| WHAT THE EXERCISE ASKS |
Hand back each line, unchanged, from the top down to the line where "SC.camera = cam" sits.

| INFORMATION SUPPLIED |
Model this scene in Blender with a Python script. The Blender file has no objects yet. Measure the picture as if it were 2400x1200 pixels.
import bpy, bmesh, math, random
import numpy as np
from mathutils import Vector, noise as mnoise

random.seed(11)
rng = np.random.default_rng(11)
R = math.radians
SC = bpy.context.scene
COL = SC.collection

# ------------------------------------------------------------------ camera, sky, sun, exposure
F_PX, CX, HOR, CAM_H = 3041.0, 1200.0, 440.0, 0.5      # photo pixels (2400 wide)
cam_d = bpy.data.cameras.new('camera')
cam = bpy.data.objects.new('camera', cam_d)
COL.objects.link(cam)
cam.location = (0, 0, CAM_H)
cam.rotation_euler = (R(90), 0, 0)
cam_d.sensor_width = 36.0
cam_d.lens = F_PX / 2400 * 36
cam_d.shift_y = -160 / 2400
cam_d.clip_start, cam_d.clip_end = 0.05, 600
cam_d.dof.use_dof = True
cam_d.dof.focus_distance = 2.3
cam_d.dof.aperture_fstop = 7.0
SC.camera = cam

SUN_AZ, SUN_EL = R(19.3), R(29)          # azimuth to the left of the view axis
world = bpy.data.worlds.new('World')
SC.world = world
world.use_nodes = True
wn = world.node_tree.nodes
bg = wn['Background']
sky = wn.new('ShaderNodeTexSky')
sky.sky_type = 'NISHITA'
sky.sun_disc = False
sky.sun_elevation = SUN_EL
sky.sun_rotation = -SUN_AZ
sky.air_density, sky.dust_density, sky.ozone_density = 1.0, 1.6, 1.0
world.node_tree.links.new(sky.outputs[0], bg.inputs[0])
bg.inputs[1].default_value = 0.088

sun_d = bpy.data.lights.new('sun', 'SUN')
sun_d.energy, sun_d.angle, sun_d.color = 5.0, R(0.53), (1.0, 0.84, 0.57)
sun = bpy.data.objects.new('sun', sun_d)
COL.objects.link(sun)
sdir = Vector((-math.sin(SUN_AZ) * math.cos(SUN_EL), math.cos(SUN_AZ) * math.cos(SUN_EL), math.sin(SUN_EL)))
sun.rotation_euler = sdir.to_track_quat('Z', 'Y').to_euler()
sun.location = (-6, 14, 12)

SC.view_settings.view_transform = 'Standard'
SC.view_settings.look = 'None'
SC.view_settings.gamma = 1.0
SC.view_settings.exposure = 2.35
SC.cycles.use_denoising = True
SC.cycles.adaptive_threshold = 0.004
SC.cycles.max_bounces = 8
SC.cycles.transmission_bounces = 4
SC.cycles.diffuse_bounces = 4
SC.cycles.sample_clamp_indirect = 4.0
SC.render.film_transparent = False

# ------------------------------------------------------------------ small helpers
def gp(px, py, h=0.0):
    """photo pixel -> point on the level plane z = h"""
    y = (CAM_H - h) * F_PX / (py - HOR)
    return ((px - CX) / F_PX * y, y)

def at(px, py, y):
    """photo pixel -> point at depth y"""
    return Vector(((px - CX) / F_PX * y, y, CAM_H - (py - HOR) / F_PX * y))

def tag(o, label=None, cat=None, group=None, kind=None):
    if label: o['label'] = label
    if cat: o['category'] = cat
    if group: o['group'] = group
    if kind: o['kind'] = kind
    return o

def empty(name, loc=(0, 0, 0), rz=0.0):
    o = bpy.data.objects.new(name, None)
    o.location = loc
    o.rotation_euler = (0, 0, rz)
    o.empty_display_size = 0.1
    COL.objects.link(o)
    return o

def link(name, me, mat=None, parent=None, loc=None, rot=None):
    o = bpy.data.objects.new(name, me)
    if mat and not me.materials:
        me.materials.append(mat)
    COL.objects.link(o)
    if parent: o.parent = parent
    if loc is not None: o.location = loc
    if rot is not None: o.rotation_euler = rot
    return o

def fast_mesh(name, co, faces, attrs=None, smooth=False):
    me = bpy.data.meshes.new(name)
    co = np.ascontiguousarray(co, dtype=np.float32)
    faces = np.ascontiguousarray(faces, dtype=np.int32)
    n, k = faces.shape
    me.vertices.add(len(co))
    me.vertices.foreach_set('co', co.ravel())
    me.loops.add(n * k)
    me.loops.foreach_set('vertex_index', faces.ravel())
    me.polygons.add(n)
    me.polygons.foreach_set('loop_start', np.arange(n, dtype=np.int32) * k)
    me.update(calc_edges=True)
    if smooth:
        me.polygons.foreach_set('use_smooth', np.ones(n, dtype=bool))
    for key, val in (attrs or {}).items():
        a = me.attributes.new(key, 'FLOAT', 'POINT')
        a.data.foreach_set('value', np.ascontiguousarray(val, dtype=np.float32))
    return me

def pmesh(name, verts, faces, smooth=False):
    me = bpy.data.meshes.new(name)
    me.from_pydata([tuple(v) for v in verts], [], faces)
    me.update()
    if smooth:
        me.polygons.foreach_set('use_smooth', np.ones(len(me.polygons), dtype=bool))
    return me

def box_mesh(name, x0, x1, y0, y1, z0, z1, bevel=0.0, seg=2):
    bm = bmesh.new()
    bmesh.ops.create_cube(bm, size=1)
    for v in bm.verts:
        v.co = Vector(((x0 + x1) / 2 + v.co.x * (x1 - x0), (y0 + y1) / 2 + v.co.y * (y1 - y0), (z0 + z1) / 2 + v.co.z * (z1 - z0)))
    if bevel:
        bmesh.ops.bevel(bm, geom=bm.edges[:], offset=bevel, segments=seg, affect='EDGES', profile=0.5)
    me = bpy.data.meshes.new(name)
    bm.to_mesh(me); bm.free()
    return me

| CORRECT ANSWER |
Model this scene in Blender with a Python script. The Blender file has no objects yet. Measure the picture as if it were 2400x1200 pixels.
import bpy, bmesh, math, random
import numpy as np
from mathutils import Vector, noise as mnoise

random.seed(11)
rng = np.random.default_rng(11)
R = math.radians
SC = bpy.context.scene
COL = SC.collection

# ------------------------------------------------------------------ camera, sky, sun, exposure
F_PX, CX, HOR, CAM_H = 3041.0, 1200.0, 440.0, 0.5      # photo pixels (2400 wide)
cam_d = bpy.data.cameras.new('camera')
cam = bpy.data.objects.new('camera', cam_d)
COL.objects.link(cam)
cam.location = (0, 0, CAM_H)
cam.rotation_euler = (R(90), 0, 0)
cam_d.sensor_width = 36.0
cam_d.lens = F_PX / 2400 * 36
cam_d.shift_y = -160 / 2400
cam_d.clip_start, cam_d.clip_end = 0.05, 600
cam_d.dof.use_dof = True
cam_d.dof.focus_distance = 2.3
cam_d.dof.aperture_fstop = 7.0
SC.camera = cam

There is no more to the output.